EXERCISE DETAILS –
Quote the whole listing word for word. Do not include the pictures.

COLLECTED DATA –
<<<<

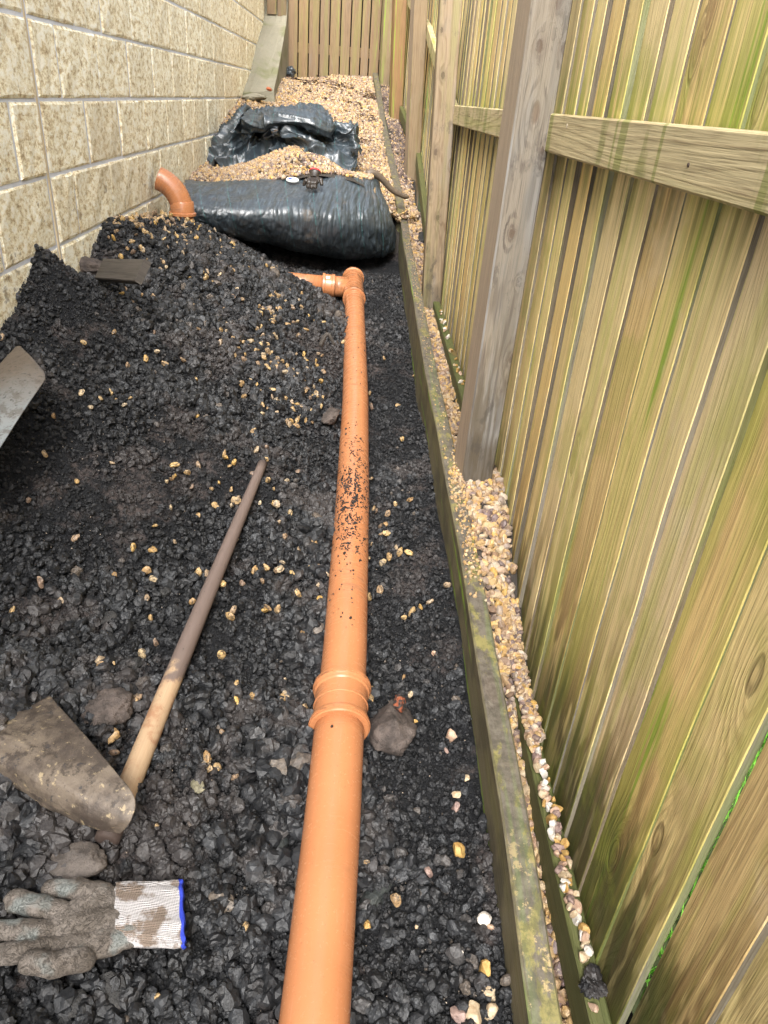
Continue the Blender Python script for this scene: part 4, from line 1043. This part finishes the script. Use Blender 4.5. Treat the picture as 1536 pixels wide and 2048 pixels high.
# ================================================================== BLACK MEMBRANE
def catmull(P, n):
    """Resample control rows (k, m, 3) to n along the first axis."""
    P = np.asarray(P, float); k = len(P); t = np.linspace(0, k-1, n); i = np.clip(t.astype(int), 0, k-2); f = (t-i).reshape((-1,)+(1,)*(P.ndim-1))
    g = lambda j: P[np.clip(j, 0, k-1)]
    a, b, c, d = g(i-1), g(i), g(i+1), g(i+2)
    return .5*((2*b)+(c-a)*f+(2*a-5*b+4*c-d)*f*f+(3*b-a-3*c+d)*f**3)
def cloth(name, ctrl, nu, nv, mat, disp, parent=None, thick=.003, shift=(0, 0, 0)):
    P = catmull(ctrl, nu); P = np.swapaxes(catmull(np.swapaxes(P, 0, 1), nv), 0, 1)
    du = np.gradient(P, axis=0); dv = np.gradient(P, axis=1); N = np.cross(du, dv); N /= np.linalg.norm(N, axis=-1)[..., None]+1e-12
    s = np.concatenate([[0], np.cumsum(np.linalg.norm(np.diff(P[:, nv//2], axis=0), axis=1))]); r = np.concatenate([[0], np.cumsum(np.linalg.norm(np.diff(P[nu//2], axis=0), axis=1))])
    U, W = np.meshgrid(s, r, indexing='ij'); P = P+N*disp(U, W, P)[..., None]+np.array(shift)
    F = grid_faces(nu, nv); uvv = np.stack([U, W], -1).reshape(-1, 2)
    off = np.array(parent.location) if parent else 0
    me = make_mesh(name, P.reshape(-1, 3)-off, F, mat, None, True, uvv[F.ravel()])
    o = obj(name, me, parent); md = o.modifiers.new('thickness', 'SOLIDIFY'); md.thickness = thick; md.offset = 0
    return o, P
# columns run left to right; rows from the top back edge over the bulge to the tucked bottom
cols = [ # (x_top,y_top,Y) ... for five rows
    [(370, 362, 4.66), (372, 368, 4.48), (378, 402, 4.30), (386, 436, 4.30), (400, 462, 4.42), (410, 460, 4.7)],
    [(420, 362, 4.85), (420, 370, 4.60), (426, 412, 4.37), (436, 450, 4.38), (452, 476, 4.52), (462, 470, 4.9)],
    [(490, 357, 5.02), (490, 368, 4.75), (500, 415, 4.42), (510, 462, 4.45), (522, 487, 4.62), (530, 478, 5.0)],
    [(560, 352, 5.12), (560, 364, 4.85), (566, 415, 4.48), (575, 475, 4.50), (585, 502, 4.70), (590, 490, 5.05)],
    [(625, 346, 5.20), (628, 360, 4.92), (634, 420, 4.55), (640, 485, 4.58), (648, 511, 4.78), (650, 498, 5.1)],
    [(680, 346, 5.25), (684, 360, 4.98), (692, 425, 4.64), (698, 490, 4.68), (704, 517, 4.86), (705, 502, 5.15)],
    [(730, 352, 5.28), (736, 366, 5.05), (746, 430, 4.76), (752, 488, 4.80), (754, 516, 4.94), (752, 500, 5.2)],
    [(748, 358, 5.34), (760, 376, 5.16), (777, 436, 4.93), (783, 480, 4.95), (780, 508, 5.03), (775, 492, 5.25)],
    [(752, 366, 5.42), (768, 386, 5.34), (788, 446, 5.18), (791, 478, 5.18), (787, 502, 5.16), (780, 490, 5.35)]]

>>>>

WORKED SOLUTION –
Continue the Blender Python script for this scene: part 4, from line 1043. This part finishes the script. Use Blender 4.5. Treat the picture as 1536 pixels wide and 2048 pixels high.
# ================================================================== BLACK MEMBRANE
def catmull(P, n):
    """Resample control rows (k, m, 3) to n along the first axis."""
    P = np.asarray(P, float); k = len(P); t = np.linspace(0, k-1, n); i = np.clip(t.astype(int), 0, k-2); f = (t-i).reshape((-1,)+(1,)*(P.ndim-1))
    g = lambda j: P[np.clip(j, 0, k-1)]
    a, b, c, d = g(i-1), g(i), g(i+1), g(i+2)
    return .5*((2*b)+(c-a)*f+(2*a-5*b+4*c-d)*f*f+(3*b-a-3*c+d)*f**3)
def cloth(name, ctrl, nu, nv, mat, disp, parent=None, thick=.003, shift=(0, 0, 0)):
    P = catmull(ctrl, nu); P = np.swapaxes(catmull(np.swapaxes(P, 0, 1), nv), 0, 1)
    du = np.gradient(P, axis=0); dv = np.gradient(P, axis=1); N = np.cross(du, dv); N /= np.linalg.norm(N, axis=-1)[..., None]+1e-12
    s = np.concatenate([[0], np.cumsum(np.linalg.norm(np.diff(P[:, nv//2], axis=0), axis=1))]); r = np.concatenate([[0], np.cumsum(np.linalg.norm(np.diff(P[nu//2], axis=0), axis=1))])
    U, W = np.meshgrid(s, r, indexing='ij'); P = P+N*disp(U, W, P)[..., None]+np.array(shift)
    F = grid_faces(nu, nv); uvv = np.stack([U, W], -1).reshape(-1, 2)
    off = np.array(parent.location) if parent else 0
    me = make_mesh(name, P.reshape(-1, 3)-off, F, mat, None, True, uvv[F.ravel()])
    o = obj(name, me, parent); md = o.modifiers.new('thickness', 'SOLIDIFY'); md.thickness = thick; md.offset = 0
    return o, P
# columns run left to right; rows from the top back edge over the bulge to the tucked bottom
cols = [ # (x_top,y_top,Y) ... for five rows
    [(370, 362, 4.66), (372, 368, 4.48), (378, 402, 4.30), (386, 436, 4.30), (400, 462, 4.42), (410, 460, 4.7)],
    [(420, 362, 4.85), (420, 370, 4.60), (426, 412, 4.37), (436, 450, 4.38), (452, 476, 4.52), (462, 470, 4.9)],
    [(490, 357, 5.02), (490, 368, 4.75), (500, 415, 4.42), (510, 462, 4.45), (522, 487, 4.62), (530, 478, 5.0)],
    [(560, 352, 5.12), (560, 364, 4.85), (566, 415, 4.48), (575, 475, 4.50), (585, 502, 4.70), (590, 490, 5.05)],
    [(625, 346, 5.20), (628, 360, 4.92), (634, 420, 4.55), (640, 485, 4.58), (648, 511, 4.78), (650, 498, 5.1)],
    [(680, 346, 5.25), (684, 360, 4.98), (692, 425, 4.64), (698, 490, 4.68), (704, 517, 4.86), (705, 502, 5.15)],
    [(730, 352, 5.28), (736, 366, 5.05), (746, 430, 4.76), (752, 488, 4.80), (754, 516, 4.94), (752, 500, 5.2)],
    [(748, 358, 5.34), (760, 376, 5.16), (777, 436, 4.93), (783, 480, 4.95), (780, 508, 5.03), (775, 492, 5.25)],
    [(752, 366, 5.42), (768, 386, 5.34), (788, 446, 5.18), (791, 478, 5.18), (787, 502, 5.16), (780, 490, 5.35)]]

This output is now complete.